Les femmes jouent désormais les premiers rôles dans le Bikutsi. Elles ont même leurs propres maisons de production. Poto Poto, Ponce Attitude ou Pala Pala Bande de K-Tino, Lady Ponce et Mani Bella respectivement. Mais l'auteur rappelle que le travail de studio demeure l'apanage des hommes. Seule Sally Nyolo, multi-instrumentiste et directrice artistique en plus d'être chanteuse se distingue de toutes les autres matrones du Bikutsi. La qualité de ses livraisons est largement tributaire de l'autonomie et l'indépendance qui est au cœur de sa démarche. Une démarche dont les bikutsistes, selon l'auteur, devraient emprunter, afin de réduire les inflexions éthiques auxquelles elles sont parfois soumises.
Ce livre au cœur du Bikutsi féminin, raconte un art musical aux influences plurielles. Le Bikutsi a su se saisir des mutations technologiques, infrastructurelles ou sociopolitiques de son environnement pour rester sous les feux des projecteurs. Parfois au détriment de sa nature et de son discours. Lui donnant un succès bien relatif selon l'auteur. Il évoque un classement 2015 du célèbre magazine Forbes des 30 artistes africains les plus influents de l'année. Lady Ponce et Mani Bella ferment la queue, respectivement 28eme et 29eme.

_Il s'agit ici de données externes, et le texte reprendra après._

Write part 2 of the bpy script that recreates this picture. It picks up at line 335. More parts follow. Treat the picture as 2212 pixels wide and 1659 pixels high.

Joseph Fumtim propose un livre unique qui s'ajoute à la littérature sur le Bikutsi et dans une certaine mesure sur le peuple Ekang, duquel le Bikutsi est originaire, tirant ses racines du Mvet, qui en plus d'être un instrument musical, est aussi un ensemble de récits qui sont accompagnés dudit instrument. Ce livre qui raconte la vitalité et les glissements du Bikutsi féminin pose un regard transversal sur cette musique, la comparant parfois à d'autres musiques d'Afrique, questionnant ses expressions, comprenant même parfois ses mutations et exposant son environnement. L'auteur n'arrive pas à dissimuler, même s'il le voulait, sa nostalgie d'un Bikutsi d'antan où l'on chantait plutôt que ne gémissait, où l'on dansait plutôt que ne se tremoussait.